I love Richter's music. Honestly, it's more like envy — the good kind. His music is beautiful, and the only thing that bothers me about it is that it stirs up self-doubt. But that doubt is healthy. It pushes me forward.

After listening to Richter, I once asked myself whether melody is even necessary. Whether it's something I carry from the past, something too powerful for me to work with compositionally. Richter showed me that the answer lies somewhere in between — between melody and texture, between classical and minimalism.

Yann Tiersen — a melody that stays with you forever

Most people know Tiersen from the film Amélie. That small, fragile piano melody that stays with everyone who has seen it. There's a simplicity to it that doesn't mean emptiness. Every note is exactly where it belongs.

Tiersen isn't a minimalist in the academic sense. But his approach to reduction — using little to say a lot — resonates with what all the composers in this article do. And it shows that this way of thinking can be accessible to absolutely anyone. You don't need to understand music theory. You just need to listen and feel.

Why I'm writing this

I've been studying minimalism for several years. It's not a matter of a few listens — it's a journey. I read research, analyze scores, consult with mentors. I experiment and often fail. But every small step forward confirms that this is a direction that makes sense to me.

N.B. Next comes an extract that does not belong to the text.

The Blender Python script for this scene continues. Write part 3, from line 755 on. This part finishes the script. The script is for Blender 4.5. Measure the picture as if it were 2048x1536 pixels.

For me, it's a way to let go of everything I learned before and find my own voice. It's not about playing fewer notes. It's about finding exactly the right notes and giving them space.

Right now, I'm working on string quartets. I've finished the first one. Others are in the sketch and experiment phase. One day, I'd love to release an album with a string quartet — and all seven composers I've written about here will somehow be present in it. Not as quotations, but as a way of thinking they passed on to me.

If any of these composers caught your attention, put on their music in the evening, while reading, or before sleep. This kind of music works best when you give it space and quiet.